The most important thing we can do for friends who are questioning, and friends in general, is to completely accept them. Complete acceptance doesn’t have to mean acceptance of their beliefs, but of their humanity and of their value. I think the polarization of our culture has led us to this place where we divide everyone we know into the two camps: us or them. With me or against me. However, all this does is harm us. When a friend starts questioning something we hold firmly, it is easy to feel like they are now the “enemy.” This is a natural outcome of our culture and, more broadly, of human nature.
I think this goes deeper than just theological tribalism. When a trusted friend departs from a belief or belief system you had shared with them, you might feel afraid that you are wrong, or afraid that they now view you as wrong. Being close to deconstruction can bring with it feelings of insecurity and even tension in the relationship. However, it doesn’t have to be this way. If we focus first on acceptance and then on doctrine, our relationships will thrive and even invite healthy dialogue about our differences. It’s the order that matters most; if we value doctrine and then acceptance, I’d posit that we don’t really value acceptance.

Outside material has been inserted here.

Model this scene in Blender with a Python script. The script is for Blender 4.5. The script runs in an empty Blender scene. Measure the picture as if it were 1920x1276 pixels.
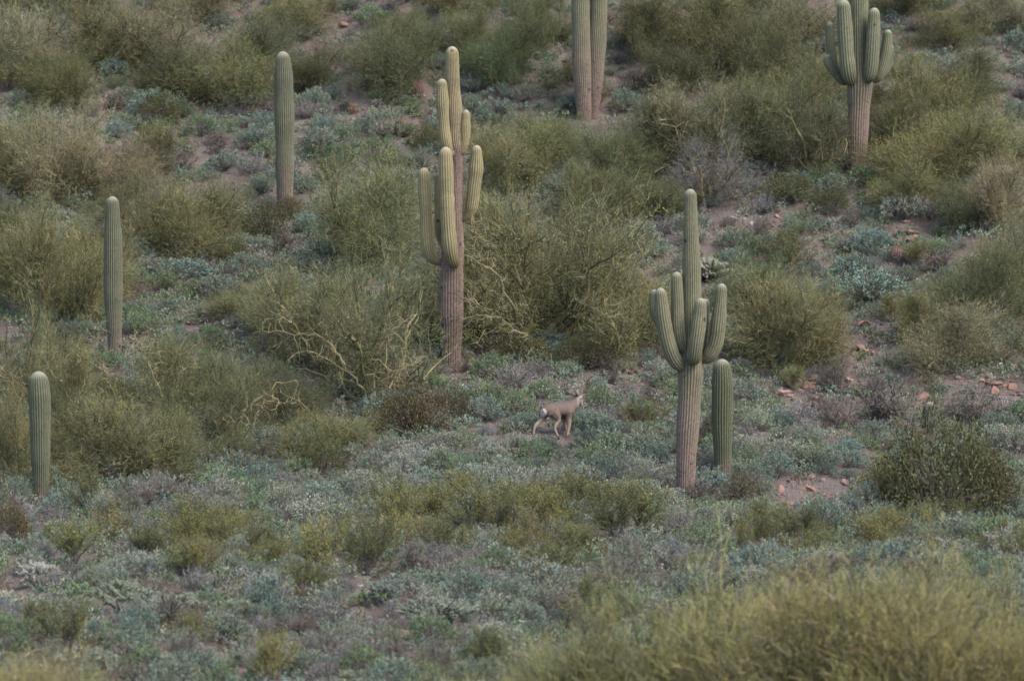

I would like to make a caveat. There are certain ideas and doctrines that we do not have to completely accept. If a doctrine brings harm to you, you do not have to “be the bigger person” and radically accept it. These principles are meant to be practiced within the bounds of loving relationships, not abusive ones. In these situations, we can fully accept others as being human and worthy of dignity, but not accept their ideas and doctrines. When possible, we should make value judgments about practical outcomes rather than about people.
Believe in Intellect
“For in [Christ] we both have access in one Spirit to the Father” (Ephesians 2: 18, ESV).
One of the most beautiful things a friend has said to me, in the midst of decisions and questions and doubt, was that she knew that the Spirit in her was the same Spirit in me. She and I may disagree on everything doctrinally, politically, and morally, but our mutual love for each other brought with it a respect and a belief that we are each intellectually and spiritually able to experience God and find Truth.
This is a deeply personal point for me. Many times, conversations about theological differences can turn into questioning the intellect of the other. That is, many (myself included) cling to the idea that, if everyone had only read as much as we had or thought as hard as we, they would agree with us; but that isn’t true. All of church history is riddled with ridiculously intelligent theologians disagreeing with other ridiculously intelligent theologians. We even see these tensions in Scripture, from the people who walked and talked to Christ himself. To think that we can now have a full and complete understanding of all aspects of God is simply vanity.
So, we have to approach theology in humility, and when we approach theology in humility, differences in belief become not an intellectual failing, but an opportunity to learn something about God: who God is, what God has done, and what God is doing. As someone who has deconstructed and is deconstructing, please don’t assume that it is because I’m intellectually incapable of grasping your belief, and I will strive to take the same view of you.
Engage Meaningfully
“Do not neglect meeting together, as is the habit of some, but encourage one another” (Hebrews 10:25, ESV).
The last, and perhaps most important thing, is to continue to engage with these friends. Deconstruction is a lonely and isolating place. It can often feel easier to simply avoid the topics of religion and God and doctrine, but this often leads to the “deconstructee” feeling unseen and unknown among friends. There are ways to talk about theology that do not devolve into an us vs. them conversation, and often that just looks like thoughtful question-asking.
If there is any hope for unity in Christ, we have to be able to engage meaningfully about things that matter. Of course, it’s much easier to say that we love and disagree with each other than it is to actually do it. This is scary on both ends, because no one wants to be seen as only their theological beliefs (which tends to happen in tribalism). But, no one wants to have to put away part of themselves in the presence of a friend.
Depending on the relationship, engaging meaningfully can look like simply holding space for theological conversations with your friend, it can look like doing a book study together, or it can look like consistently showing up as a friend, even when you have nothing else in common. Whatever happens, the worst possible thing to do is to simply not talk about it. Deconstruction (and the subsequent re-construction) is an important process, and must be respected as such. Though ignoring it may be the most comfortable option, that is not friendship. Friendship that stands the test of time allows and even encourages people to change and grow.
I’ll end on this Proverb: “A friend loves at all times, and a brother is born for adversity” (17:7). Friendship during deconstruction is messy and hard and at times offensive, but it is also an opportunity to practice real, Christian love. Christian love transcends ideas of doctrine and self-image and correctness, and looks to the shared image of God as reason enough to accept, believe in, and engage with our friends.